Het is van belang om te weten dat de norm van 20 milligram olie per liter dan niet geldt. Als het afvalwater wordt geleid door een olieafscheider dan geldt altijd de norm van 200 milligram per liter. En dat in enig steekmonster. Oliehoudend afvalwater moet altijd bemonsterd kunnen worden.

De verplichting tot een olie-afscheider geldt alleen in het geval er een vloeistofdichte vloer of verharding aanwezig is en op het vuilwaterriool wordt geloosd.

Voor het afstromend afvalwater afkomstig van een bodembeschermende voorziening worden in artikel 4.82 AB geen eisen gegeven. De zorgplicht in artikel 2.1 biedt dan een vangnet. Het uitgangspunt is BBT. Zo nodig kan met maatwerkvoorschrift een olie-afscheider met slibvangput worden afgedwongen.

De lozingsvoorwaarden voor vuilwaterriool gelden voor het gemeentelijk riool, maar ook voor een particulier stelsel. Daarbij maakt het niet uit of het particuliere stelsel aansluit op het gemeentelijk riool of direct aansluit op een afvalwaterzuiveringsinstallatie (awzi). De lozingsvoorwaarden zijn namelijk bedoeld voor de bescherming van het milieu, de waterzuivering én het rioolstelsel.

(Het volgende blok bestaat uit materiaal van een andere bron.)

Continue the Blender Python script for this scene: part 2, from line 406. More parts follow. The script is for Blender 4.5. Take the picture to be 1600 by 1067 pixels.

Overgangsrecht zonder einde

Het overgangsrecht bepaalt dat olie-afscheiders die zijn geplaatst vóór 1-1-2008 en voldoen aan NEN 7089 beschouwd kunnen worden als olie-afscheiders die voldoen aan NEN-EN 858. Dit geldt ook voor olie-afscheiders die zijn geplaatst vóór 1- 3-1997 en voldoende zijn gedimensioneerd.

Aanverwante wetgeving

De inhoud van de olie-afscheider is gevaarlijk afval (EURAL 13.05). Hierop is titel 10.6 Wet milieubeheer (Wm) van toepassing. Dit betekent dat het afval moet worden afgegeven aan een erkende inzamelaar (art. 10.37 Wm) en dat de gegevens hierover moeten worden bewaard (art. 10.38 Wm).

Controleaspecten

Olie-afscheider en slibvangput aanwezig?

In het handboek water is alle informatie over olie-afscheider en slibvangput te vinden. Daar vind u ook informatie over controle aspecten, monstername en informatie over capaciteitsberekeningen en achtergrond informatie over olie-afscheiders en slibvangputten.